Why We Publish in the Humanities and Social Sciences

The Foundations of Intellectual Life

The humanities and social sciences are more than academic fields; they are the disciplines through which we examine the structure of human thought and the foundations of meaning. History, literature, philosophy, and social theory equip us to analyze the past, interpret the present, and envision the forms the future might take. These disciplines provide the scaffolding of intellectual life, demanding rigor in reasoning and clarity in interpretation. They compel us to confront questions of truth and human agency—even as technology transforms the way we learn, create, and communicate.

Living Frameworks for Inquiry

Our commitment is both classical and contemporary. We uphold the foundations of disciplined inquiry while engaging with the intersections of culture, technology, and society. The humanities and social sciences are not relics to be preserved, but active frameworks for confronting moral conflict and cultural transformation. By grounding students in these traditions, we foster the discernment and intellectual integrity required to navigate the complexities of an accelerating age.

The Primacy of Judgment

As artificial intelligence and rapid technological change redefine the landscape of knowledge, these disciplines acquire renewed urgency. Machines can compute and correlate, but they cannot interpret, evaluate, or judge. The humanities and social sciences remind us that understanding is not a function of speed or scale, but of reasoning and value discernment. We affirm the necessity of human inquiry—the deliberate, reflective practice that keeps knowledge anchored in meaning and conscience.
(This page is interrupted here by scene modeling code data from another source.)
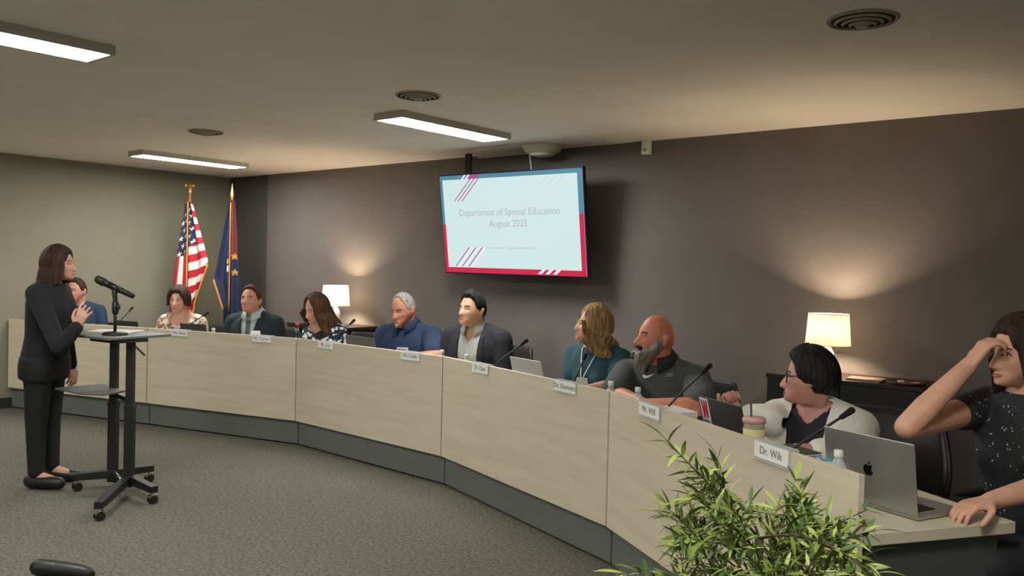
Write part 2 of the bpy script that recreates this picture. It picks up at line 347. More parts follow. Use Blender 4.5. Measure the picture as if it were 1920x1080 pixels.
# ------------------------------------------------------------------ name plates
m_plate = mat('name_card', '#f4f4ee', .5); m_acr = mat('clear_acrylic', '#e8eeec', .1, alpha=.4); m_ink = mat('plate_ink', '#6f6f74', .6)
plates = [(1, .23, -6.943, 3.942, 'Mrs. Ross', 'white name plate on the desk edge before the cream floral blouse'),
          (1, .79, -6.06, 4.163, 'Mr. Carter', 'white name plate below the man in suit and tie'),
          (2, .23, -5.313, 4.224, 'Ms. Lee', 'white name plate below the woman in a black and white floral blouse'),
          (2, .81, -4.315, 4.163, 'Mr. Cobb', 'white name plate below the man in a blue polo shirt'),
          (3, .29, -3.507, 3.978, 'Dr. Chan', 'white name plate below the man in the open navy blazer'),
          (3, .79, -2.654, 3.687, 'Dr. Denners', 'white name plate below the woman in the teal top'),
          (4, .25, -1.938, 3.332, 'Mr. Will', 'white name plate below the bald bearded man'),
          (4, .76, -1.172, 2.84, 'Dr. Wik', 'white name plate nearest the camera, below the white cardigan woman')]
for k, (fi, al, x, y, txt, lb) in enumerate(plates):
    # facet by projection
    best = min(range(5), key=lambda i: abs((Vector((x, y))-S[i]).dot(normal(i))) + (0 if -0.02 < (Vector((x, y))-S[i]).dot((S[i+1]-S[i]).normalized()) < (S[i+1]-S[i]).length+.02 else 9))
    tdir = (S[best+1]-S[best]).normalized(); nn = normal(best)
    p = S[best]+tdir*(Vector((x, y))-S[best]).dot(tdir)
    t = thing('name_plate', lb, 'name plate', (p.x, p.y, .866), math.atan2(tdir.y, tdir.x), 'name plates on the desk edge')
    wd, ht = .20, .062
    part('holder', MB().box((0, -.004, -ht/2+.006), (wd, .003, ht)).box((0, .012, .0045), (wd, .034, .003)).box((0, .0305, -.014), (wd, .003, .04)).box((0, -.010, -ht+.006), (wd, .014, .003)), m_acr, t)
    part('card', MB().box((0, -.0075, -ht/2+.006), (wd-.006, .002, ht-.008)), m_plate, t, bevel=.0005)
    me = text_mesh(txt, .038, .0003); me.transform(Matrix.Translation((0, -.0092, -ht/2+.006)) @ Matrix.Rotation(PI/2, 4, 'X')); link('lettering', me, m_ink, t)

# ------------------------------------------------------------------ goosenecks
def gooseneck(base, mid, tip, label, th=.005):
    t = thing('gooseneck_microphone', label, 'microphone', (base[0], base[1], .69), 0, 'gooseneck microphones on the desk')
    B = Vector((base[0], base[1], .69)); tip = Vector(tip); rel = lambda p: Vector(p)-B
    part('base', MB().box((0, 0, .012), (.06, .08, .024)), m_black, t, bevel=.005)
    d_ = (tip-Vector(mid)).normalized()
    part('stem', MB().tube(catmull([(0, 0, .02), (0, 0, .07), rel(mid), rel(tip)-d_*.02]), th, 8), m_blackmetal, t, True)
    part('capsule', MB().capsule(rel(tip)-d_*.03, rel(tip)+d_*.012, .009, .0125), mat('foam_black', '#151515', .95), t, True)
gooseneck((-7.865, 3.85), (-7.87, 3.86, .87), (-7.913, 4.005, 1.005), 'gooseneck microphone behind the rolling lectern, farthest left')
gooseneck((-7.03, 4.06), (-7.04, 4.1, .90), (-7.011, 4.239, 1.0), 'gooseneck microphone right of the floral-top woman')
gooseneck((-5.34, 4.36), (-5.35, 4.37, .90), (-5.323, 4.50, 1.015), 'gooseneck microphone right of the woman in the black and white blouse')
gooseneck((-3.50, 4.10), (-3.49, 4.115, .86), (-3.383, 4.258, 1.0), 'gooseneck microphone right of the man in the open blazer')
gooseneck((-2.70, 3.83), (-2.70, 3.84, .86), (-2.748, 4.0, .975), 'gooseneck microphone in front of the woman in teal')
gooseneck((-1.94, 3.47), (-1.93, 3.48, .84), (-1.798, 3.604, 1.025), 'gooseneck microphone in front of the bald bearded man')
gooseneck((-1.17, 2.97), (-1.16, 2.975, .83), (-1.0, 3.092, .975), 'gooseneck microphone nearest the camera, in front of the white cardigan')

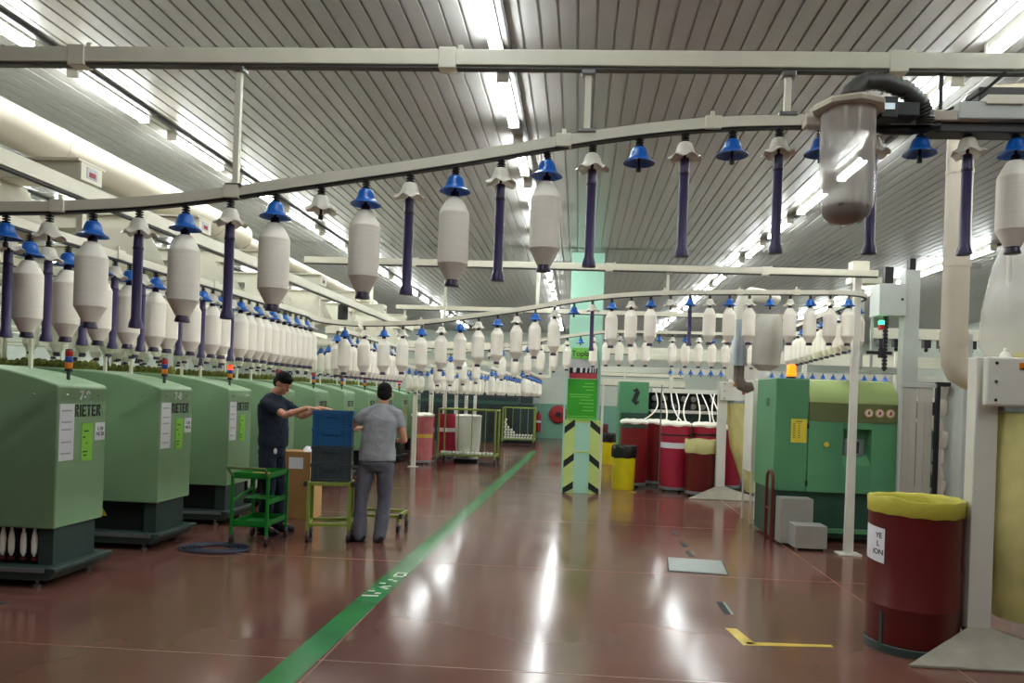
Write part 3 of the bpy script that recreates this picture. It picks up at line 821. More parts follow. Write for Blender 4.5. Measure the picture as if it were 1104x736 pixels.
# ------------------------------------------------------------------ waste filter units
def filter_unit(loc, label, near):
    t = thing('filter_unit', loc, label, 'filter unit', 'filter units with yellow bags')
    MB().add([(-.55, -.3, 0), (.75, -.3, 0), (.12, .3, 0), (-.045, -.1, 0), (-.55, -.3, .018), (.75, -.3, .018), (.12, .3, .018), (-.045, -.1, .018),
              (-.07, -.05, .2), (.08, -.05, .2), (.08, .06, .2), (-.07, .06, .2)],
             [(3, 2, 1, 0), (0, 1, 5, 4), (1, 2, 6, 5), (2, 3, 7, 6), (3, 0, 4, 7), (4, 5, 9, 8), (5, 6, 10, 9), (6, 7, 11, 10), (7, 4, 8, 11), (8, 9, 10, 11)]).build('spread_foot', 'footpaint', t, 20, .004)
    MB().box(-.07, -.05, .19, .08, .06, 1.98).build('post', 'white', t, 0, .006)
    b_ = MB().box(-.05, -.14, 1.66, 1.0, -.085, 1.98).box(.09, -.085, 1.66, 1.0, .3, 1.98).build('filter_box', 'white', t, 0, .016, seg=3)
    for z in (1.94, 1.82, 1.7):
        s = MB().ball((0, 0, 0), (.011, .006, .011), 10, 6).build('bolt', 'dark', b_)
        s.location = (.01, -.142, z)
    MB().box(.15, -.143, 1.9, .215, -.139, 1.945).build('sticker', 'orange', b_, 0, label='small orange and navy sticker')
    MB().prism([(.15, 1.9), (.215, 1.9), (.215, 1.935)], 'y', -.1445, -.143).build('sticker_corner', 'ink', b_, 0)
    MB().box(.3, -.143, 1.77, .42, -.139, 1.86).build('red_sticker', 'redlabel', b_, 0, label='red sticker')
    rz = .1
    MB().loft([(.45, .1, .24), (.45, .1, .26), (.44, .1, .45), (.42, .1, .9), (.42, .1, 1.35), (.42, .1, 1.66)] if near else [(.62, .1, .1), (.61, .1, .14), (.58, .1, .45), (.5, .1, .9), (.45, .1, 1.35), (.42, .1, 1.66)], [(.1, .1), (.27, .27), (.335, .33), (.345, .34), (.34, .34), (.32, .32)] if near else [(.05, .05), (.15, .15), (.24, .24), (.31, .31), (.33, .33), (.32, .32)], 40, ref=(1, 0, 0),
              wob=lambda i, a: .018 * math.sin(3 * a + i * 1.7) + .012 * math.sin(8 * a + i)).build('cloth_bag', 'bagyellow', t, label='bulging yellow cloth bag')
    MB().lathe([(.325, 1.62), (.335, 1.63), (.335, 1.66), (.325, 1.665)], c=(.42, .1, 0), n=36).build('bag_ring', 'galv', t)
    MB().loft([(.46, .12, 1.98), (.45, .12, 2.0), (.43, .12, 2.1), (.42, .1, 2.3), (.44, .1, 2.6), (.46, .1, 2.85), (.48, .1, 3.2)], [(.25, .2), (.31, .28), (.37, .3), (.38, .3), (.32, .26), (.25, .2), (.06, .06)], 36, ref=(1, 0, 0),
              wob=lambda i, a: .03 * math.sin(4 * a + i * 2.1)).build('clear_bag', 'film', t, label='clear inflated plastic bag')
    MB().lathe([(.3, 1.975), (.31, 1.98), (.31, 2.01), (.3, 2.015)], c=(.5, .12, 0), n=36).build('bag_clamp', 'yellow', t, label='yellow clamp ring')
    MB().cyl((.13, -.02, 1.97), (.13, -.02, 3.0 if near else 2.6), .014, n=12).lathe([(.04, 0), (.035, .03), (.02, .05)], c=(.13, -.02, 1.975), n=14).build('bag_pole', 'white', t)
    return t
filter_unit((2.685, 5.1, 0), 'white filter unit with yellow bag right beside the big red drum', True)
filter_unit((2.46, 12.8, 0), 'white filter unit with yellow bag far back beside the red cans', False)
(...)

The Disposition of the Scholar

Disciplined engagement with these disciplines transforms not only what students know, but how they think. Training in the humanities and social sciences requires students to interrogate assumptions and construct meaning through evidence and reasoning. This process builds intellectual resilience, moral imagination, and historical perspective—qualities indispensable for contributing to the world of ideas. By fostering these habits, we prepare students to meet the future with curiosity, principled insight, and a capacity for independent judgment.